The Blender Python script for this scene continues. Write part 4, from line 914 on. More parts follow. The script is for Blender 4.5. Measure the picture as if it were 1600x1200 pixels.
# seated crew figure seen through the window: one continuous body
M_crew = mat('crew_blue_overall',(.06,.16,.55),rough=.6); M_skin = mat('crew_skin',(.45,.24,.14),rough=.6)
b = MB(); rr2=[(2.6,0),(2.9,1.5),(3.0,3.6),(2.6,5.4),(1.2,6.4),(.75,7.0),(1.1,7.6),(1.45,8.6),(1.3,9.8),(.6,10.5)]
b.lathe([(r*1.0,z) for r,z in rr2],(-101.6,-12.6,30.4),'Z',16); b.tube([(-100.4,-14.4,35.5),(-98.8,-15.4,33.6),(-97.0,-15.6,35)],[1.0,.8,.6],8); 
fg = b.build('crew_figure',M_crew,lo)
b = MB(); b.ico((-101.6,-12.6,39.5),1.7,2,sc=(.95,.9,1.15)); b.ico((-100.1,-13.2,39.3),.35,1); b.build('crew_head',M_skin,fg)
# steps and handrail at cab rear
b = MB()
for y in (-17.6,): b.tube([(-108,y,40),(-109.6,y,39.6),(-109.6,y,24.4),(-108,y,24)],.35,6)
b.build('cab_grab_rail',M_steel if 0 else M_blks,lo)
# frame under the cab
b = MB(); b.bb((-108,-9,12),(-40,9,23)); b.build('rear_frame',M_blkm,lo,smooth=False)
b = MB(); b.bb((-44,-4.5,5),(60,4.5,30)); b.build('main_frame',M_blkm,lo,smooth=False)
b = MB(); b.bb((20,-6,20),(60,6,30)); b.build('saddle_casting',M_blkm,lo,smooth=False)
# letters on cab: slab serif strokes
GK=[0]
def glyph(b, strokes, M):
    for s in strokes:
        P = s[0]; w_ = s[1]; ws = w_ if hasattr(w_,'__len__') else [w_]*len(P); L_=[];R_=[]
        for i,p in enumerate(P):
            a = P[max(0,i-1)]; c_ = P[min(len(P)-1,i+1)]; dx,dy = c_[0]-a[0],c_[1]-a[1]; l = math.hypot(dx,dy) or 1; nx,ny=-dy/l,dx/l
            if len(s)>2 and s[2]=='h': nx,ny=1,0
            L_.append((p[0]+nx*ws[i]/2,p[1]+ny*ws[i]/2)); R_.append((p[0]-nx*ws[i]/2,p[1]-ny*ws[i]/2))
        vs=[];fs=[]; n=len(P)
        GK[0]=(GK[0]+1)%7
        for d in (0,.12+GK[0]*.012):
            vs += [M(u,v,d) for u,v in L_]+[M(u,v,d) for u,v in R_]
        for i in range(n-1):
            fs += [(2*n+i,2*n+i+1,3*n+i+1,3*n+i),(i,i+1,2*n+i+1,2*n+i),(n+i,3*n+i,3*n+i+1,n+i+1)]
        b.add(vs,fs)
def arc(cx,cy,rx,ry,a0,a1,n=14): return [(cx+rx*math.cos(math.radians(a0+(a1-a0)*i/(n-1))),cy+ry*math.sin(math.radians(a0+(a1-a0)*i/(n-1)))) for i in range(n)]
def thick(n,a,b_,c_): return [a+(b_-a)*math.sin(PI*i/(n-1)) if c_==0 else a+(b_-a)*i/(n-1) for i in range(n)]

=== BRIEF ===
Return the whole listing exactly, with every line included.

=== WRITTEN REPLY ===
The Blender Python script for this scene continues. Write part 4, from line 914 on. More parts follow. The script is for Blender 4.5. Measure the picture as if it were 1600x1200 pixels.
# seated crew figure seen through the window: one continuous body
M_crew = mat('crew_blue_overall',(.06,.16,.55),rough=.6); M_skin = mat('crew_skin',(.45,.24,.14),rough=.6)
b = MB(); rr2=[(2.6,0),(2.9,1.5),(3.0,3.6),(2.6,5.4),(1.2,6.4),(.75,7.0),(1.1,7.6),(1.45,8.6),(1.3,9.8),(.6,10.5)]
b.lathe([(r*1.0,z) for r,z in rr2],(-101.6,-12.6,30.4),'Z',16); b.tube([(-100.4,-14.4,35.5),(-98.8,-15.4,33.6),(-97.0,-15.6,35)],[1.0,.8,.6],8); 
fg = b.build('crew_figure',M_crew,lo)
b = MB(); b.ico((-101.6,-12.6,39.5),1.7,2,sc=(.95,.9,1.15)); b.ico((-100.1,-13.2,39.3),.35,1); b.build('crew_head',M_skin,fg)
# steps and handrail at cab rear
b = MB()
for y in (-17.6,): b.tube([(-108,y,40),(-109.6,y,39.6),(-109.6,y,24.4),(-108,y,24)],.35,6)
b.build('cab_grab_rail',M_steel if 0 else M_blks,lo)
# frame under the cab
b = MB(); b.bb((-108,-9,12),(-40,9,23)); b.build('rear_frame',M_blkm,lo,smooth=False)
b = MB(); b.bb((-44,-4.5,5),(60,4.5,30)); b.build('main_frame',M_blkm,lo,smooth=False)
b = MB(); b.bb((20,-6,20),(60,6,30)); b.build('saddle_casting',M_blkm,lo,smooth=False)
# letters on cab: slab serif strokes
GK=[0]
def glyph(b, strokes, M):
    for s in strokes:
        P = s[0]; w_ = s[1]; ws = w_ if hasattr(w_,'__len__') else [w_]*len(P); L_=[];R_=[]
        for i,p in enumerate(P):
            a = P[max(0,i-1)]; c_ = P[min(len(P)-1,i+1)]; dx,dy = c_[0]-a[0],c_[1]-a[1]; l = math.hypot(dx,dy) or 1; nx,ny=-dy/l,dx/l
            if len(s)>2 and s[2]=='h': nx,ny=1,0
            L_.append((p[0]+nx*ws[i]/2,p[1]+ny*ws[i]/2)); R_.append((p[0]-nx*ws[i]/2,p[1]-ny*ws[i]/2))
        vs=[];fs=[]; n=len(P)
        GK[0]=(GK[0]+1)%7
        for d in (0,.12+GK[0]*.012):
            vs += [M(u,v,d) for u,v in L_]+[M(u,v,d) for u,v in R_]
        for i in range(n-1):
            fs += [(2*n+i,2*n+i+1,3*n+i+1,3*n+i),(i,i+1,2*n+i+1,2*n+i),(n+i,3*n+i,3*n+i+1,n+i+1)]
        b.add(vs,fs)
def arc(cx,cy,rx,ry,a0,a1,n=14): return [(cx+rx*math.cos(math.radians(a0+(a1-a0)*i/(n-1))),cy+ry*math.sin(math.radians(a0+(a1-a0)*i/(n-1)))) for i in range(n)]
def thick(n,a,b_,c_): return [a+(b_-a)*math.sin(PI*i/(n-1)) if c_==0 else a+(b_-a)*i/(n-1) for i in range(n)]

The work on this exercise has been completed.